Speaking of rich, the already famous crisped chicken leg with frisée salad is impossibly juicy with skin a tad on the greasy side, but it’s one of Petit Trois’ highlights: The varying textures from the crisped brioche crumbs to the juicy dark meat and the salad all balance one another and practically beg for a decent, crisp white wine to counter the fattiness of the chicken skin.

This brings up another point: Almost all of Lefebvre’s dishes at Petit Trois can be elevated with a beverage pairing. Lefebvre’s cocktail program, much like Lefebvre himself, is direct, intentional and fuss-free. With a wine list spanning about six relatively young French options, it would come off a bit curt if it weren’t for the fact that Lefebvre and his team probably know better than diners when it comes to pairing his food with wine.

The above sentiment of “trusting Ludo” seems to be an overarching theme of dining at one of Lefebvre’s restaurants. Los Angeles is a city where a successful dining experience is governed not only by the food and the cachet of the chefs back of house, but very much by the people who are eating in the same room. The latter of these is impeded by the fact that the aptly named “Petit” Trois is comprised of one bar seating about eight people and another bar directly behind it that seats about 12.

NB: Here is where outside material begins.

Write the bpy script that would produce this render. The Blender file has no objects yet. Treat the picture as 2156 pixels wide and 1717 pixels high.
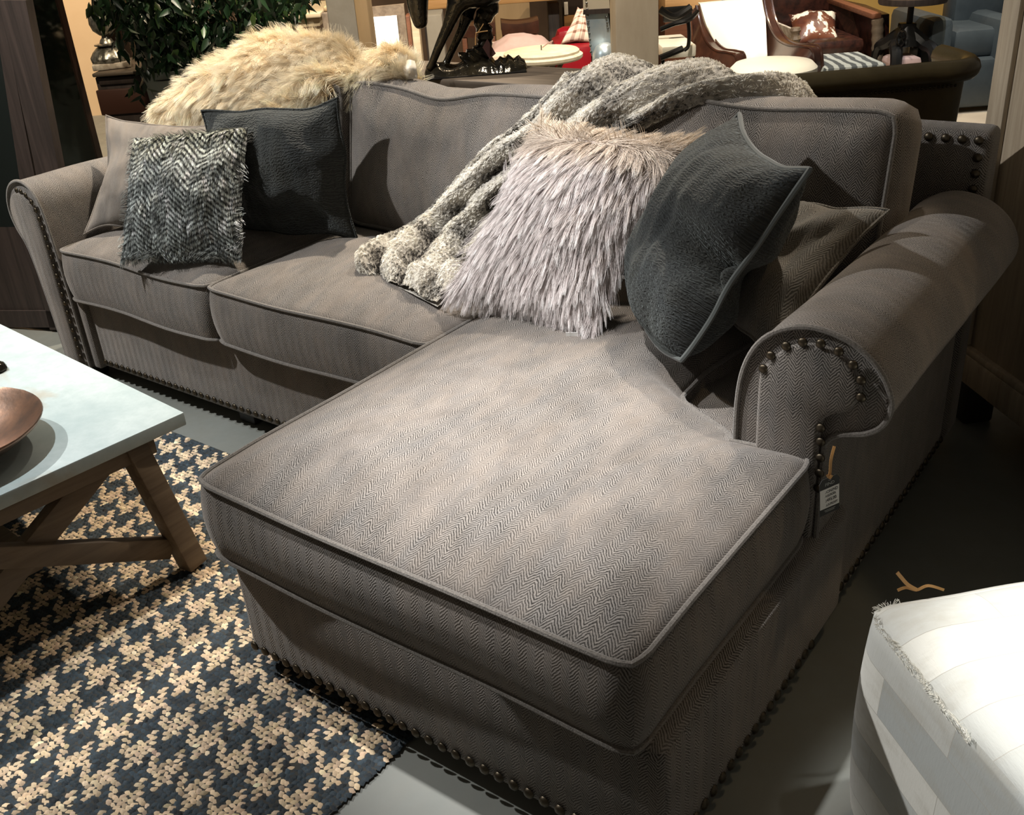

The sparse, austere seating arrangement has the diners’ attentions flow either into a mirror sitting less than a foot away from their faces at the back bar, or staring directly at the kitchen assembly line. Petit Trois is not a place to eat with a group of friends — it’s far more conducive to eat alone or with one other person at most.

There is no people-watching here, despite the proliferation of immaculately appointed beautiful somebodies swishing about, trying to flag down the host or order another glass of wine. Petit Trois doesn’t just dismiss social pretenses; it actively stifles them with its spartan ambiance and no reservations policy.

That’s because at Petit Trois, Lefebvre is the high-profile owner, the mastermind and the biggest name all at once. The small bistro pulls the bright lights of Hollywood to the food and gives no quarter to the social niceties of dining. So eating at a restaurant by Ludo Lefebvre guarantees an experience: a tricky one trying to get tickets for seats in the case of Trois Mec, or at Petit Trois, one that can’t be easily shared with friends. In any case, the actual food transcends social considerations. It takes a damned skilled chef to bring this much attention to his food — and Ludo Lefebvre, Vinny Dotolo and Jon Shook might be the only ones in Los Angeles right now who can pull it off.